John 1:35-39
“What are you looking for?” Usually I’m wandering in a bookstore, searching for just the right gift when someone asks me that question. Sometimes, I don’t know the answer. I may have an idea or longing, but just can’t put it into words. Sometimes that longing is deeper than my mere search for a book or gift. I long to fill an emptiness in a way that I haven’t quite discovered.
“What are you looking for?” Jesus asks John’s disciples—and they don’t have an answer (v. 38). Instead, they respond with another question: “Where are you staying?” So Jesus offers a simple invitation: “Come and see” (vv. 38-39). He isn’t inviting them to come and be amazed at his financial assets or the décor in the place where he is staying. He doesn’t provide a list of reasons why they should join him.

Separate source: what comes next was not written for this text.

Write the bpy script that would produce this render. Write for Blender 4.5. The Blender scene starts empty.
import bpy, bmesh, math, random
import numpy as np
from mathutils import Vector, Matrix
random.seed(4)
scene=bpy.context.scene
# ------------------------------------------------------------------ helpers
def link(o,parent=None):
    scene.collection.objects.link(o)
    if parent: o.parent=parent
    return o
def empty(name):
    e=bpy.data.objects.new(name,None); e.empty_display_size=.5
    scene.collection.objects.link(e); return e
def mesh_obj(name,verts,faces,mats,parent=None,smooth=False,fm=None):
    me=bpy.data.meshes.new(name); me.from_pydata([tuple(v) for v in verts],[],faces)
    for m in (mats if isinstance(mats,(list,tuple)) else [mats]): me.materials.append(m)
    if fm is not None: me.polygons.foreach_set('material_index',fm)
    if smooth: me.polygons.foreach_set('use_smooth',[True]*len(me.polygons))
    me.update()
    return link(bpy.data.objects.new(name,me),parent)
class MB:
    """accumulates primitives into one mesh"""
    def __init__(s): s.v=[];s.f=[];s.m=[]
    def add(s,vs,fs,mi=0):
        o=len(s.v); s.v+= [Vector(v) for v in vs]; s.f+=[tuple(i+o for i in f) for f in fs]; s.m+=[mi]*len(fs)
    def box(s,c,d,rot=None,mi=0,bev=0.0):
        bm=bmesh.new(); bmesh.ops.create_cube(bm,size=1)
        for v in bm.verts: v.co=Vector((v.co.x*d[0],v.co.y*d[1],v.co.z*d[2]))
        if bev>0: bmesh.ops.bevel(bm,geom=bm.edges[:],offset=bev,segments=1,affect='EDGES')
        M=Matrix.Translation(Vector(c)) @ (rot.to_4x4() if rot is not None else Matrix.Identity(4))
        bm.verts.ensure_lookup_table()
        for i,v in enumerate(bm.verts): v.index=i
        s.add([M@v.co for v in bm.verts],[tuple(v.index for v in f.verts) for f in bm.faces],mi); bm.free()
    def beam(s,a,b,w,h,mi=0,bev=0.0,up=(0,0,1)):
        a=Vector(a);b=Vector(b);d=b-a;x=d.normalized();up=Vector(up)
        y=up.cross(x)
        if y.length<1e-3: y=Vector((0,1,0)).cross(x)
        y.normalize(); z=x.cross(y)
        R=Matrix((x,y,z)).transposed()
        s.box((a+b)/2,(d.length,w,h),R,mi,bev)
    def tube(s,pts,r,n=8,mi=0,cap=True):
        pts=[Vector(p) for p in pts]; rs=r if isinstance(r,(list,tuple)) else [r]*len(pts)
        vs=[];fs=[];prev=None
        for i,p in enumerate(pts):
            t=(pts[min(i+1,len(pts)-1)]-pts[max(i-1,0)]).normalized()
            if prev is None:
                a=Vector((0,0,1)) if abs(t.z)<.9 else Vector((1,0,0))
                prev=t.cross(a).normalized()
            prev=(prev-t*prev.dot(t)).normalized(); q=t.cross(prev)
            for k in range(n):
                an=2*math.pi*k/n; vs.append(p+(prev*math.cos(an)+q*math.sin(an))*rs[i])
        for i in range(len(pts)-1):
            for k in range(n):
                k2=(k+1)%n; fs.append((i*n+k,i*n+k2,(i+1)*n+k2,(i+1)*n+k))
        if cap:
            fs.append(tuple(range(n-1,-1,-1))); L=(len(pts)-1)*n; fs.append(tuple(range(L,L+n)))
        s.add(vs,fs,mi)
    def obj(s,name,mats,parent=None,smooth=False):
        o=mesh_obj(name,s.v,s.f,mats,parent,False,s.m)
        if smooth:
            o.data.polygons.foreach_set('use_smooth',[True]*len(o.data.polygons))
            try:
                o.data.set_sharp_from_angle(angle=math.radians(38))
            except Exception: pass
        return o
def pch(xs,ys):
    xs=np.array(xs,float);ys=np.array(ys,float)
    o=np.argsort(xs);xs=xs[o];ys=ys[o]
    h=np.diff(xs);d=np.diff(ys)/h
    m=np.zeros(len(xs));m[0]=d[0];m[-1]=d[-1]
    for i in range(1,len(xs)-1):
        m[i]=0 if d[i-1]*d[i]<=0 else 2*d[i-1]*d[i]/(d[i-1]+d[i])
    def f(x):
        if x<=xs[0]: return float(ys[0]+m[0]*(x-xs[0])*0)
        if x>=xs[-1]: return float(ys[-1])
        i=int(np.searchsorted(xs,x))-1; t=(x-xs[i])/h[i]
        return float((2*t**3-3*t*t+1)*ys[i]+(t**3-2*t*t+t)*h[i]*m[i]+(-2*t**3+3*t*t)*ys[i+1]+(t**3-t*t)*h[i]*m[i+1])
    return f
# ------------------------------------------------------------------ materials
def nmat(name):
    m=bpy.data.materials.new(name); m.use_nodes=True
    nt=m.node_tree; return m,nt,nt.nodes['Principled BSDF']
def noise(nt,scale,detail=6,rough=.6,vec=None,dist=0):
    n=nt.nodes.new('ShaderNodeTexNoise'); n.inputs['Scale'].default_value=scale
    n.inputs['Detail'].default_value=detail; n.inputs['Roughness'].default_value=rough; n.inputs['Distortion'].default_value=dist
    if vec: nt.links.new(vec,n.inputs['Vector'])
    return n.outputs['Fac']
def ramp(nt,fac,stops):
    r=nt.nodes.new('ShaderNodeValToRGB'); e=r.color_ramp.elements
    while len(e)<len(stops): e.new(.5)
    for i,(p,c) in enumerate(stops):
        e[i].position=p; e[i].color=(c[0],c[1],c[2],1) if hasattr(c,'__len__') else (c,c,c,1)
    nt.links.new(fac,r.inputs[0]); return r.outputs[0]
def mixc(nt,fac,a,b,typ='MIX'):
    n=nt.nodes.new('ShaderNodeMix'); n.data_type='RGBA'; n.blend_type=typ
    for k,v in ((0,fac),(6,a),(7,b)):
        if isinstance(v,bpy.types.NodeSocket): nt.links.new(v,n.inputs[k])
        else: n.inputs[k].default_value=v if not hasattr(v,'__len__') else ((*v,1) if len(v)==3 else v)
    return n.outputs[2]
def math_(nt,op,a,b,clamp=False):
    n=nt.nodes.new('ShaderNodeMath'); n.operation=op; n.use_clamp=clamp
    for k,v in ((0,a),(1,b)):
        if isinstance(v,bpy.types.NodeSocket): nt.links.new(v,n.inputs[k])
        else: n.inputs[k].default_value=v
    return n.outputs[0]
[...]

In The Cost of Discipleship, Dietrich Bonhoeffer says the most striking thing about Jesus’ invitation is that it’s “void of all content. It gives us no intelligible program for a way of life, no goal or ideal to strive after. It is not a cause which human calculation might deem worthy of our devotion, even the devotion of ourselves.”
Jesus’ “Come and see” is an invitation to discover and experience a way of life in which grace knows no bounds. Jesus is inviting them to a way of filling their emptiness that they have yet to find. Jesus invites them to an ongoing relationship with him.
Often, we don’t know what we are looking for until we find it. The call to “come and see” is provocative and risky. But a relationship with Christ changes our longings into experiences of grace.

Consider
What is Jesus calling you to discover?
Pray
God, open my heart and mind to embrace a relationship with you and all of the changes that our relationship will bring. Amen.